As far as the writing is concerned, I will admit to being equally non-plussed. The main protagonists are Kale, The (feckless) Last Human on Earth; Bruce, the Super-Saiyan fox who spends half of his time being cheese-monkey-random and the other half giving LARPers a bad name; Ashley, a Type-A tsundere cat; and Campy, a narcoleptic, poetical, (un)ambiguously gay rabbit. (Campy the gay guy? You wound me, sir.) Kale ends up with these friends almost purely because Bruce is a spaz. After introductions are made, the minutiae are quickly breezed past so that Kale can meet his first cardboard racist antagonist.

This particularly grates at me. Considering how much thought Quetza puts into each of the background characters, why is Lupin the Wolf Guy (no, the uncreative pun did not escape my eye) made so one-dimensional? He exists solely to torment Kale and show the errors of racism and violence in one fell swoop, and the continue to just be a jerk. Also, he has a henchman with a crush on Ashley, with predictable results. Except the author insists that he’s not one-dimensional in his comments, so maybe we’ll see that proven in one of the later plotlines.

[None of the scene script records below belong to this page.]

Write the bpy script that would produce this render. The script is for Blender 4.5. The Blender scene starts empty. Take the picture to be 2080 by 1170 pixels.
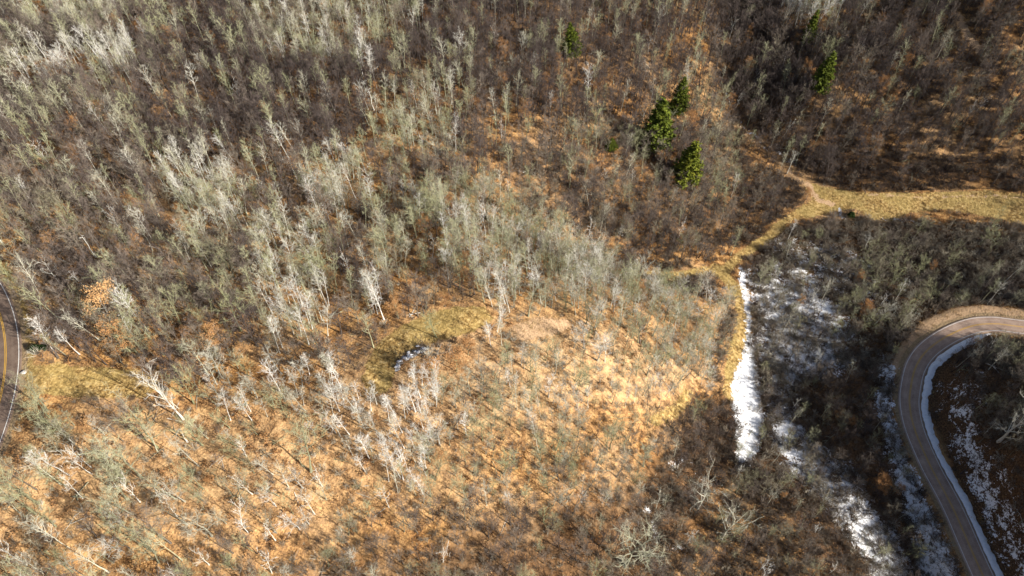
import bpy, math, random
import numpy as np

# ------------------------------------------------------------------ camera, world, sun, exposure
SC = bpy.context.scene
COL = SC.collection
CAM_H, PITCH, FPX = 215.0, math.radians(50.0), 1387.0
CW, CH = 2080.0, 1170.0

cd = bpy.data.cameras.new('camera')
cam = bpy.data.objects.new('camera', cd)
COL.objects.link(cam)
cam.location = (0, 0, CAM_H)
cam.rotation_euler = (math.pi / 2 - PITCH, 0, 0)
cd.sensor_width = 36.0
cd.lens = 36.0 * FPX / CW
cd.clip_start = 1.0
cd.clip_end = 6000.0
SC.camera = cam

SUN_EL = math.radians(23.0)
SUN_DIR = np.array([0.895, -0.447])                    # horizontal direction towards the sun
world = bpy.data.worlds.new('World')
SC.world = world
world.use_nodes = True
wn = world.node_tree.nodes
sky = wn.new('ShaderNodeTexSky')
sky.sky_type = 'NISHITA'
sky.sun_disc = False
sky.air_density = 0.75
sky.dust_density = 2.0
sky.ozone_density = 0.4
sky.sun_elevation = SUN_EL
sky.sun_rotation = math.atan2(SUN_DIR[0], SUN_DIR[1])
wn['Background'].inputs['Strength'].default_value = 0.062
world.node_tree.links.new(sky.outputs['Color'], wn['Background'].inputs['Color'])

sl = bpy.data.lights.new('sun', 'SUN')
sl.energy = 5.0
sl.angle = math.radians(0.5)
sl.color = (1.0, 0.93, 0.82)
sun = bpy.data.objects.new('sun', sl)
COL.objects.link(sun)
sun.location = (400, -200, 400)
sun.rotation_euler = (math.pi / 2 - SUN_EL, 0, math.atan2(-SUN_DIR[0], SUN_DIR[1]) + math.pi)

SC.view_settings.view_transform = 'Standard'
SC.view_settings.look = 'None'
SC.view_settings.exposure = 1.1
SC.view_settings.gamma = 1.0
SC.view_settings.use_curve_mapping = False

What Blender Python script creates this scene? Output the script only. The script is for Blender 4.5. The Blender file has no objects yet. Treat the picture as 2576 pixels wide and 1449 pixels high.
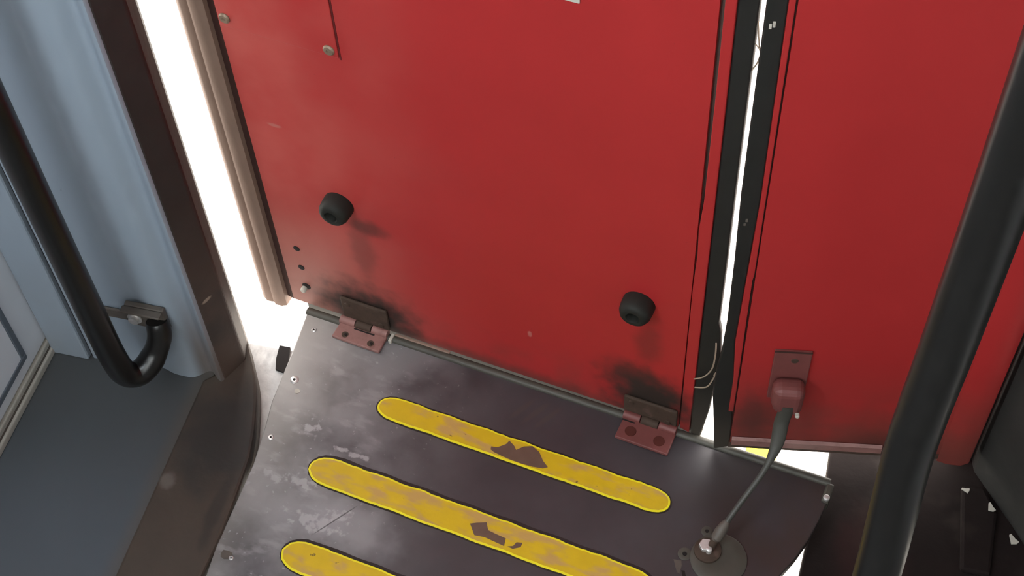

At this point, I really can’t say much else about the comic. I could go on about author inserts, self-referential breaking of the fourth wall, rapid-onset Cerebus syndrome, and–perhaps most egregious–depiction of flamboyant homosexuality as the result of post-traumatic stress disorder, but I think I’ve about reached my limit for this review. The comic obviously has fans a-plenty, but I’m not going to count myself as one of them.

Also, Quetza really needs to learn A) that LARPers will know what fencing is and B) how to not talk in Ye Olde Butcherede Englishe.

Comic Rating: Eight kicked puppies and a restraining order.